■ **Source excerpt**
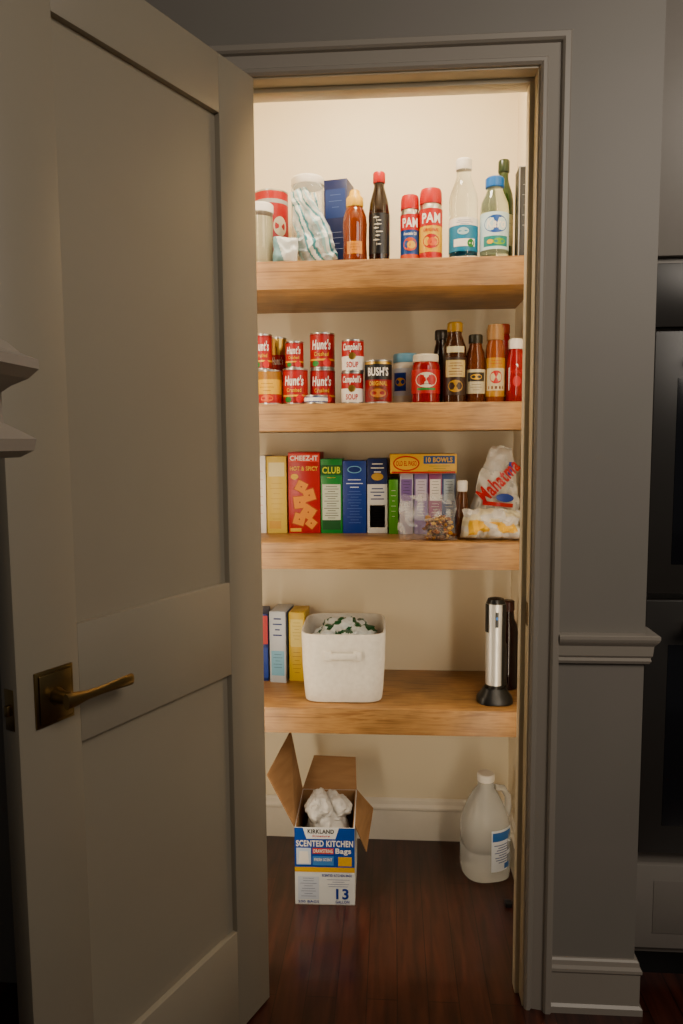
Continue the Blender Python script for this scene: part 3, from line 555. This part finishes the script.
flap('r',[(w/2,.02,h),(w/2,dp,h),(w/2+.060,dp-.02,h-.060),(w/2+.038,.05,h-.11)])
TB=M('#d4d1cb',.4)
p=P(); p.blob((-.0,.135,.185),.070,.095,.095,TB,12,.28,1.6,5); p.blob((.020,.15,.262),.050,.065,.045,TB,17,.4,1.4,5); p.blob((-.030,.12,.280),.042,.070,.048,TB,23,.4,1.3,5)
tag(p.make('trash_bag_roll',None,(-.578,.405,0)),'crumpled white trash bags inside open carton','trash bags')
# ------------------------------------------------------------------ jug
root=tag(empty('water_jug',(-.022,.63,0),.25),'translucent plastic gallon water jug with white cap and label','jug')
PLA=bpy.data.materials.new('translucent_plastic'); PLA.use_nodes=True; nb=PLA.node_tree.nodes['Principled BSDF']
nb.inputs['Base Color'].default_value=lin('#f1f2ef'); nb.inputs['Roughness'].default_value=.2; nb.inputs['Transmission Weight'].default_value=.68; nb.inputs['IOR'].default_value=1.2
p=P(); p.lathe([(0,.004,PLA),(.070,0,PLA),(.082,.008,PLA),(.084,.03,PLA),(.084,.10,PLA),(.081,.106,PLA),(.081,.112,PLA),(.084,.118,PLA),(.084,.17,PLA),(.082,.195,PLA),(.074,.225,PLA),(.058,.265,PLA),(.040,.300,PLA),(.028,.318,PLA),(.026,.345,PLA),(0,.345,PLA)],seg=40,n=2.7)
p.tube([(.034,0,.312),(.066,0,.305),(.084,0,.275),(.086,0,.235),(.078,0,.205)],[.012,.012,.012,.013,.014],PLA,12); p.make('body',root)
p=P(); p.lathe([(0,.342,WHT),(.030,.342,WHT),(.031,.345,WHT),(.031,.364,WHT),(.028,.368,WHT),(0,.369,WHT)]); p.make('cap',root)
p=P(); fnj=cyl(.090)
u0,u1=-.012,.078
p.patch(fnj,u0,u1,.05,.20,M('#dfe4ec',.4),.0008,10); p.patch(fnj,u0+.004,u1-.004,.160,.192,M('#3a6fb8',.4),.0012,10); lines(p,fnj,(u0+u1)/2,.145,.07,8,.009,M('#4a5f9a',.4),.0014,.003); p.patch(fnj,.04,.07,.055,.075,M('#3a6fb8',.4),.0013,4); p.make('paper_label',root,fixn=False)
p=P(); pts=[]
for i in range(40):
    t_=i/39; pts.append((.062-.045*max(0,t_-.45),.50-.06*t_+.012*math.sin(t_*14)*t_,.004+.22*max(0,.6-t_)**2*2))
p.tube(pts,.0025,BLACK,8); p.box(.020,.044,.42,.448,.001,.018,BLACK,.004); tag(p.make('power_cord',None,(0,0,0)),'thin black power cord trailing on floor beside jug','cable')
# ------------------------------------------------------------------ lights
def area(name,loc,rot,sx,sy,power,col,shape='RECTANGLE'):
    l=bpy.data.lights.new(name,'AREA'); l.shape=shape; l.size=sx; l.size_y=sy; l.energy=power; l.color=col
    o=bpy.data.objects.new(name,l); COL.objects.link(o); o.location=loc; o.rotation_euler=rot; return o
WARM=(1,.84,.63)
area('pantry_ceiling_light',(-.38,.26,CEIL-.02),(0,0,0),.22,.22,14,WARM,'DISK')
area('pantry_strip_left',(-.88,.14,1.40),(math.radians(90),0,math.radians(-25)),.03,2.4,7.8,WARM)
area('pantry_strip_right',(.055,.14,1.40),(math.radians(90),0,math.radians(30)),.03,2.4,4.6,WARM)
area('kitchen_ceiling_light',(1.0,-2.0,2.8),(math.radians(38),0,math.radians(28)),1.2,1.2,38,(1,.89,.76))
wd=bpy.data.worlds.new('World'); SC.world=wd; wd.use_nodes=True; bg=wd.node_tree.nodes['Background']; bg.inputs[0].default_value=(1,.94,.88,1); bg.inputs[1].default_value=.055
# ------------------------------------------------------------------ camera
yaw,pt,ro=math.radians(3.953),math.radians(5.529),math.radians(-.411)
R0=Vector((math.cos(yaw),math.sin(yaw),0)); F0=Vector((-math.sin(yaw)*math.cos(pt),math.cos(yaw)*math.cos(pt),-math.sin(pt))); U0=Vector((-math.sin(yaw)*math.sin(pt),math.cos(yaw)*math.sin(pt),math.cos(pt)))
Rr=R0*math.cos(ro)+U0*math.sin(ro); Ur=U0*math.cos(ro)-R0*math.sin(ro)
cd=bpy.data.cameras.new('camera'); cd.sensor_fit='VERTICAL'; cd.sensor_height=36; cd.lens=730.2/1024*36; cd.clip_start=.02
co=bpy.data.objects.new('camera',cd); COL.objects.link(co)
m=Matrix((( Rr.x,Ur.x,-F0.x,-.355),(Rr.y,Ur.y,-F0.y,-1.891),(Rr.z,Ur.z,-F0.z,1.544),(0,0,0,1))); co.matrix_world=m
SC.camera=co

■ **Given request**
Using the material above, set down every line exactly, but skip the pictures.

■ **Reply to the exercise**
Continue the Blender Python script for this scene: part 3, from line 555. This part finishes the script.
flap('r',[(w/2,.02,h),(w/2,dp,h),(w/2+.060,dp-.02,h-.060),(w/2+.038,.05,h-.11)])
TB=M('#d4d1cb',.4)
p=P(); p.blob((-.0,.135,.185),.070,.095,.095,TB,12,.28,1.6,5); p.blob((.020,.15,.262),.050,.065,.045,TB,17,.4,1.4,5); p.blob((-.030,.12,.280),.042,.070,.048,TB,23,.4,1.3,5)
tag(p.make('trash_bag_roll',None,(-.578,.405,0)),'crumpled white trash bags inside open carton','trash bags')
# ------------------------------------------------------------------ jug
root=tag(empty('water_jug',(-.022,.63,0),.25),'translucent plastic gallon water jug with white cap and label','jug')
PLA=bpy.data.materials.new('translucent_plastic'); PLA.use_nodes=True; nb=PLA.node_tree.nodes['Principled BSDF']
nb.inputs['Base Color'].default_value=lin('#f1f2ef'); nb.inputs['Roughness'].default_value=.2; nb.inputs['Transmission Weight'].default_value=.68; nb.inputs['IOR'].default_value=1.2
p=P(); p.lathe([(0,.004,PLA),(.070,0,PLA),(.082,.008,PLA),(.084,.03,PLA),(.084,.10,PLA),(.081,.106,PLA),(.081,.112,PLA),(.084,.118,PLA),(.084,.17,PLA),(.082,.195,PLA),(.074,.225,PLA),(.058,.265,PLA),(.040,.300,PLA),(.028,.318,PLA),(.026,.345,PLA),(0,.345,PLA)],seg=40,n=2.7)
p.tube([(.034,0,.312),(.066,0,.305),(.084,0,.275),(.086,0,.235),(.078,0,.205)],[.012,.012,.012,.013,.014],PLA,12); p.make('body',root)
p=P(); p.lathe([(0,.342,WHT),(.030,.342,WHT),(.031,.345,WHT),(.031,.364,WHT),(.028,.368,WHT),(0,.369,WHT)]); p.make('cap',root)
p=P(); fnj=cyl(.090)
u0,u1=-.012,.078
p.patch(fnj,u0,u1,.05,.20,M('#dfe4ec',.4),.0008,10); p.patch(fnj,u0+.004,u1-.004,.160,.192,M('#3a6fb8',.4),.0012,10); lines(p,fnj,(u0+u1)/2,.145,.07,8,.009,M('#4a5f9a',.4),.0014,.003); p.patch(fnj,.04,.07,.055,.075,M('#3a6fb8',.4),.0013,4); p.make('paper_label',root,fixn=False)
p=P(); pts=[]
for i in range(40):
    t_=i/39; pts.append((.062-.045*max(0,t_-.45),.50-.06*t_+.012*math.sin(t_*14)*t_,.004+.22*max(0,.6-t_)**2*2))
p.tube(pts,.0025,BLACK,8); p.box(.020,.044,.42,.448,.001,.018,BLACK,.004); tag(p.make('power_cord',None,(0,0,0)),'thin black power cord trailing on floor beside jug','cable')
# ------------------------------------------------------------------ lights
def area(name,loc,rot,sx,sy,power,col,shape='RECTANGLE'):
    l=bpy.data.lights.new(name,'AREA'); l.shape=shape; l.size=sx; l.size_y=sy; l.energy=power; l.color=col
    o=bpy.data.objects.new(name,l); COL.objects.link(o); o.location=loc; o.rotation_euler=rot; return o
WARM=(1,.84,.63)
area('pantry_ceiling_light',(-.38,.26,CEIL-.02),(0,0,0),.22,.22,14,WARM,'DISK')
area('pantry_strip_left',(-.88,.14,1.40),(math.radians(90),0,math.radians(-25)),.03,2.4,7.8,WARM)
area('pantry_strip_right',(.055,.14,1.40),(math.radians(90),0,math.radians(30)),.03,2.4,4.6,WARM)
area('kitchen_ceiling_light',(1.0,-2.0,2.8),(math.radians(38),0,math.radians(28)),1.2,1.2,38,(1,.89,.76))
wd=bpy.data.worlds.new('World'); SC.world=wd; wd.use_nodes=True; bg=wd.node_tree.nodes['Background']; bg.inputs[0].default_value=(1,.94,.88,1); bg.inputs[1].default_value=.055
# ------------------------------------------------------------------ camera
yaw,pt,ro=math.radians(3.953),math.radians(5.529),math.radians(-.411)
R0=Vector((math.cos(yaw),math.sin(yaw),0)); F0=Vector((-math.sin(yaw)*math.cos(pt),math.cos(yaw)*math.cos(pt),-math.sin(pt))); U0=Vector((-math.sin(yaw)*math.sin(pt),math.cos(yaw)*math.sin(pt),math.cos(pt)))
Rr=R0*math.cos(ro)+U0*math.sin(ro); Ur=U0*math.cos(ro)-R0*math.sin(ro)
cd=bpy.data.cameras.new('camera'); cd.sensor_fit='VERTICAL'; cd.sensor_height=36; cd.lens=730.2/1024*36; cd.clip_start=.02
co=bpy.data.objects.new('camera',cd); COL.objects.link(co)
m=Matrix((( Rr.x,Ur.x,-F0.x,-.355),(Rr.y,Ur.y,-F0.y,-1.891),(Rr.z,Ur.z,-F0.z,1.544),(0,0,0,1))); co.matrix_world=m
SC.camera=co